The lossless compression in the PSD case is the standard method, which is fast but not super-efficient in terms of space savings. Adobe's docs only claim about ⅓ savings, whereas an algorithm like PNG can shave ½ or more off the size of a file, at the cost of some additional compression and decompression time.
There are similar compression methods available for TIFF — LZW and Zip — but for historical reasons, a lot of programs that read TIFFs only support uncompressed TIFFs. Consequently, many programs that write TIFFs don't even offer the option to compress TIFF output. This is what's going on with C4D in this case.

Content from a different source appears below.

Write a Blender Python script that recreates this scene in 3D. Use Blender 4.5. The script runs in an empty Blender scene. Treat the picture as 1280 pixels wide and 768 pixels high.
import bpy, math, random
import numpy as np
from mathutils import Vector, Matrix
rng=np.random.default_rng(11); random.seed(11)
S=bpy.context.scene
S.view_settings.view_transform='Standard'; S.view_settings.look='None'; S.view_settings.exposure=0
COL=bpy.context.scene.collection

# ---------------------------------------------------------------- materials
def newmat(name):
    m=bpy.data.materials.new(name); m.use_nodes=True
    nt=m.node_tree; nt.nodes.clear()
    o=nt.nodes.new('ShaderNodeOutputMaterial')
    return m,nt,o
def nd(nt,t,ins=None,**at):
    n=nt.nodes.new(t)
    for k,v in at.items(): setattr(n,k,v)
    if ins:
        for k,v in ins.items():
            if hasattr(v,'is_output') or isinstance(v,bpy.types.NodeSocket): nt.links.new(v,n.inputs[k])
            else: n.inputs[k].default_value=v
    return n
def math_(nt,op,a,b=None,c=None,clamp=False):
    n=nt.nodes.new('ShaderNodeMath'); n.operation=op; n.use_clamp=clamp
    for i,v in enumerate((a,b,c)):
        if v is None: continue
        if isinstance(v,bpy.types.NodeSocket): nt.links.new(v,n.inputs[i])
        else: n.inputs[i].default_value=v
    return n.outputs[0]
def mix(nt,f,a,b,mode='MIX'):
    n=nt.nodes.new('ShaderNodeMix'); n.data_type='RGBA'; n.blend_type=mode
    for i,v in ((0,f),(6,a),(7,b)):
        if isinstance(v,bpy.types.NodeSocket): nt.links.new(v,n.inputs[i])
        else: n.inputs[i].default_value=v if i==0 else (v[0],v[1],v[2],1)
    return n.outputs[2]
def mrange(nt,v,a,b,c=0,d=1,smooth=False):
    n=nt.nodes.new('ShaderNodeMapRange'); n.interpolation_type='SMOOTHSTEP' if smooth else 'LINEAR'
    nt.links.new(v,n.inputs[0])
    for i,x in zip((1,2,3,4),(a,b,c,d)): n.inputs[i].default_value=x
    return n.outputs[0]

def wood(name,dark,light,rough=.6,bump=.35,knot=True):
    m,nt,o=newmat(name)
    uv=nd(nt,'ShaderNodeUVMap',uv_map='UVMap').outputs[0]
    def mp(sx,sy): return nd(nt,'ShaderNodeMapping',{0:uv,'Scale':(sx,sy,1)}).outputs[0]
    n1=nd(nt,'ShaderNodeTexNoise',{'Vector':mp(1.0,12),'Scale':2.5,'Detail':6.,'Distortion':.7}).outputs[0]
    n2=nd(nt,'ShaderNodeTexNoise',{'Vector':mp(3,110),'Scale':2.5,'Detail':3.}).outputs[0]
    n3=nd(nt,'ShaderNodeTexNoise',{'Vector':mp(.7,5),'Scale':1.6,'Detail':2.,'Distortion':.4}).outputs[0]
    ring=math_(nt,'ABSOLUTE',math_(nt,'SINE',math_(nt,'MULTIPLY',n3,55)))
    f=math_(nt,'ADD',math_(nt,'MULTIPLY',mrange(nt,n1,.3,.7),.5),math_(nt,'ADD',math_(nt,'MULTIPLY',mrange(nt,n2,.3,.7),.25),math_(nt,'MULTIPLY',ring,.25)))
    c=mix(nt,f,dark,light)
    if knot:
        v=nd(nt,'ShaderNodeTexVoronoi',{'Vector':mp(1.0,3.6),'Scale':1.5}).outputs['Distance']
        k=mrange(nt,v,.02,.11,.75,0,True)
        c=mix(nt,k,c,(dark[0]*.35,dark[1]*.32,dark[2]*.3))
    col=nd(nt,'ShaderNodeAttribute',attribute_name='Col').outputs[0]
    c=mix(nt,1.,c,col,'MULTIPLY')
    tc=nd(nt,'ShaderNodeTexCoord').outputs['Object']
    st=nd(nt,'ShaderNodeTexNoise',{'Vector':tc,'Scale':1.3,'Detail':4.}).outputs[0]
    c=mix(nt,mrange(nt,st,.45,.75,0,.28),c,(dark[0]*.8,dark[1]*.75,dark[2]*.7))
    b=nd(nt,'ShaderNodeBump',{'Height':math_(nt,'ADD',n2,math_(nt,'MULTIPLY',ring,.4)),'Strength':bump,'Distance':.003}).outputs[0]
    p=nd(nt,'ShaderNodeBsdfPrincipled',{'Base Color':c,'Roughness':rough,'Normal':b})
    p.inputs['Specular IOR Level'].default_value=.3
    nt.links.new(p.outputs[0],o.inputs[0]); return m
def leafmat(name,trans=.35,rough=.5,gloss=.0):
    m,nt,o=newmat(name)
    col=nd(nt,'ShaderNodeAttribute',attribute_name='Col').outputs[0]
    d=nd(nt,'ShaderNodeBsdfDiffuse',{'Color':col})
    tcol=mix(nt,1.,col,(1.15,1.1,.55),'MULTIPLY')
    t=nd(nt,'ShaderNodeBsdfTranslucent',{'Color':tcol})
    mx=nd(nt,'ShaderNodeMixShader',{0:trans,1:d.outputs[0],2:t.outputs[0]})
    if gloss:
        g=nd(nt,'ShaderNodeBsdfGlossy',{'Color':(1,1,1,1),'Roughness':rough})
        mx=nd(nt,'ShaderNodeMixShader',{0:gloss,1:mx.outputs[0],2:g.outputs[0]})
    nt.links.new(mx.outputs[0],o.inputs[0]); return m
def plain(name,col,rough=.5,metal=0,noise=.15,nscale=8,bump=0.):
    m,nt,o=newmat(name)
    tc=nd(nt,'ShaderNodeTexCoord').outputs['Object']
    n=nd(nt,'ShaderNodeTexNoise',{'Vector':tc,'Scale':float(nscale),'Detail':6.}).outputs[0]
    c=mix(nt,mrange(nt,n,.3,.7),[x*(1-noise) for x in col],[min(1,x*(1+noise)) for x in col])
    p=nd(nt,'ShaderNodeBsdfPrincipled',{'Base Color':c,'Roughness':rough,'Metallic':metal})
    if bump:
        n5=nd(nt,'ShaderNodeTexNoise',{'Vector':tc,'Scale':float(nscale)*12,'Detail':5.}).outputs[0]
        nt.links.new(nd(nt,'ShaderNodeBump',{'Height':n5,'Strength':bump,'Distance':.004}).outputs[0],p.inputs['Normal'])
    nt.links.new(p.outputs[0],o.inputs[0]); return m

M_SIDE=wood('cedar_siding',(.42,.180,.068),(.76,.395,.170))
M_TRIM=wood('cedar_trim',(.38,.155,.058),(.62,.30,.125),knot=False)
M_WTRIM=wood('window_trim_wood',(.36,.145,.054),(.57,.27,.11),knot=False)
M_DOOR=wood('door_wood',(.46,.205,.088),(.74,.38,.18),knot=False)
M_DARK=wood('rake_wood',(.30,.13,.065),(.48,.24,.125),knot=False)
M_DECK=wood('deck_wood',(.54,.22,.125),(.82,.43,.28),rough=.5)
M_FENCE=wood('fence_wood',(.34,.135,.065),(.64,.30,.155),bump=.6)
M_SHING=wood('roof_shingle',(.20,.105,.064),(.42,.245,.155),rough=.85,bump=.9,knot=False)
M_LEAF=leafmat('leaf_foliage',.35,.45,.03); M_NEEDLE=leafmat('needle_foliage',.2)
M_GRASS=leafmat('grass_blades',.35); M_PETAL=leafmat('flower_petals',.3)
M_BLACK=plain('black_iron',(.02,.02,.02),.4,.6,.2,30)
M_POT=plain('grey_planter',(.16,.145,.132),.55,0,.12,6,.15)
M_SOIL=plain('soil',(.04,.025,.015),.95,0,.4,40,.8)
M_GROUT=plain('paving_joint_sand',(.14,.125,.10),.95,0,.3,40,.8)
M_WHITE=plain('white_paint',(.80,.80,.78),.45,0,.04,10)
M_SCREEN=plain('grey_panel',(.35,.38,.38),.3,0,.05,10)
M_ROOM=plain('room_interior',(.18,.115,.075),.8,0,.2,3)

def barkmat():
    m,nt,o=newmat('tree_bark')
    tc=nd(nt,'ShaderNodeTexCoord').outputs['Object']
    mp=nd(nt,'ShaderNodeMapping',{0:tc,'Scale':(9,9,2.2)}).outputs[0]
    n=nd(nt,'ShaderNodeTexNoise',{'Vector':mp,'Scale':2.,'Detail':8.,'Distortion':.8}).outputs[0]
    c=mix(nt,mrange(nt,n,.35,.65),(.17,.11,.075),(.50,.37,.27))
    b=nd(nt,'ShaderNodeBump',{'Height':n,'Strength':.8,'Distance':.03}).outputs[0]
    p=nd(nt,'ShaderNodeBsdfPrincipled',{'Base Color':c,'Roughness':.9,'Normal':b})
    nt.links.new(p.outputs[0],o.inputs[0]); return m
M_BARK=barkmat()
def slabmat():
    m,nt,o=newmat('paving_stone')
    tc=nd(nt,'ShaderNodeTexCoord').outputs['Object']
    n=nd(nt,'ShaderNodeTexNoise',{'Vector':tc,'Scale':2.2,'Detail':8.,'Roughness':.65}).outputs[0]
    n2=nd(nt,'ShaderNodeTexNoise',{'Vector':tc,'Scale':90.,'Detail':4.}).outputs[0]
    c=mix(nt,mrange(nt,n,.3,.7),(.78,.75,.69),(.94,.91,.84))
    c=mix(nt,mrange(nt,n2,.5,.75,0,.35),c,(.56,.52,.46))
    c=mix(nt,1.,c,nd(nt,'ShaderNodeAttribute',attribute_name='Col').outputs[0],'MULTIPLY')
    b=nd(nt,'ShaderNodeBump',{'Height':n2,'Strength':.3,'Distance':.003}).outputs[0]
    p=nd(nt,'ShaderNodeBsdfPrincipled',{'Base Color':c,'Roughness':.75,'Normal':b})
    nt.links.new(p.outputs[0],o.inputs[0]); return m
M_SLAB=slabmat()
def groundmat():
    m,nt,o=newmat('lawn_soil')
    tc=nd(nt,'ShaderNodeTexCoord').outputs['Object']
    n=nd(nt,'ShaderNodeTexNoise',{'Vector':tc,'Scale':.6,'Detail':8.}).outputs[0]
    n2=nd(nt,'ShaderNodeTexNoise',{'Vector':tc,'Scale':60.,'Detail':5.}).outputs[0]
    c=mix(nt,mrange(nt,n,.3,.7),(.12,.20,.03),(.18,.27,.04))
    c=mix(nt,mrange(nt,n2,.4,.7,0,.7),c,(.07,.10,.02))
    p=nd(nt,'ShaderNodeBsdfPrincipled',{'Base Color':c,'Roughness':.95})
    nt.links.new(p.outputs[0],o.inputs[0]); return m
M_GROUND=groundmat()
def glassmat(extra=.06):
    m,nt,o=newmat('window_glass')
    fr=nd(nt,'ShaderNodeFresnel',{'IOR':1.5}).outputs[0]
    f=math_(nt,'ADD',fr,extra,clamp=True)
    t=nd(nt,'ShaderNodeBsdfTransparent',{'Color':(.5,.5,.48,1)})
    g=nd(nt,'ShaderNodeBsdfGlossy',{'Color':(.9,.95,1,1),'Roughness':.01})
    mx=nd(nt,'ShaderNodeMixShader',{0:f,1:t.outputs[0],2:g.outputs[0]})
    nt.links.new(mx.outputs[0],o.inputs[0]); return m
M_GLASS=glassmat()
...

(Others, like Photoshop, include TIFF compression but turn it off by default, for the same reason.)
The actual image content of the resulting rendered frames should be the same in both cases, even when you're doing something tricky like multi-pass renders with all the layers and alpha channels for each frame set to go to layers in a single file, rather than separate files for each pass. C4D can use either TIFF or PSD for this purpose.
I would choose TIFF over PSD purely based on file format support in the app I was going to open the frames in after rendering. If that "next" app is Photoshop or After Effects, by all means, use PSD. If your app of choice won't read a layered PSD but will read a layered TIFF, C4D makes that option available to you. Or, you might choose instead to go the traditional route, and render each pass to a separate file, then use a compositor to assemble the passes into finished frames.
Adobe has been the custodian of the TIFF format ever since they bought Aldus, many years ago. They have since extended TIFF so that it supports many things you might think of as PSD-only, such as layers. So, even though C4D supports more PSD file format features than most other non-Adobe programs, it also does the same for TIFF.
If you aren't doing tricky things like multi-pass renders or separate compositing passes, you might want to think about using something like PNG for your rendered frames. If you can live with PNG's limitations as compared to TIFF — or PSD for that matter — it will save a considerable amount of disk space with no quality loss over PSD.